Oh, man. If one were to tweak the rules a bit to reflect the region's
(anyone know where to get their hands on a "Middle Earth" DEM?) 
characteristics, they would basically have themselves a "turnkey" map
attribute generator, wouldn't one? Of course, I'm making it simpler than
it is (projection factor, for example) but basically, right?

It occurs to me that your terrain types were really special types given
the uniqueness of Antarctica. If one were to stick with "standard"
terrain types,  "antarctica" and "antar-stdterr" wouldn't be necessary,
correct? 

Please correct me if I'm mistaken, but it appears as if you've already
done the "hard" work of parsing the ASCII data into a two dimensional
array (terrain-type/elevation). It seems to me that if I can get Xconq
to render an individual image image per cell then having an Xconq game
based on real GIS maps is pretty much covered, correct or not correct?

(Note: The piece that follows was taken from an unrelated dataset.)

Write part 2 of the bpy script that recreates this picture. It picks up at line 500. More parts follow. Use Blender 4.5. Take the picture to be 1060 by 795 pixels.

Hey, you know what? It just occured to me that I have landcover data. I
don't believe I have to extrapolate terrain type; that's what the
landcover GIS layer is for! All I have to do is take the mean value per
cell to extrapolate terrain!

And if the above is true, this means automation:

  1) Pull down GIS elevation and landcover data for NW Lat/Long, SE
Lat/Long 

  2) Import landcover and elevation data  ( r.bin.in landcover,
elevation)

  3) Export landcover and elevation to ascii

  4) Run these through Matt's "cell division/mean elevation" algorithms,
output results to two-dimensioned terrain file 
  
  6) Rasterize shaded relief image (r.slope.aspect elevation=elevation
aspect=aspect)

  7) Output to a GIF or BMP for Xconq

  8) "Cellularize map" Using algorithm that I will write, hopefully with
your kind support

  9) Play game

Instant maps. Optimistic, yes, but I think it can be done.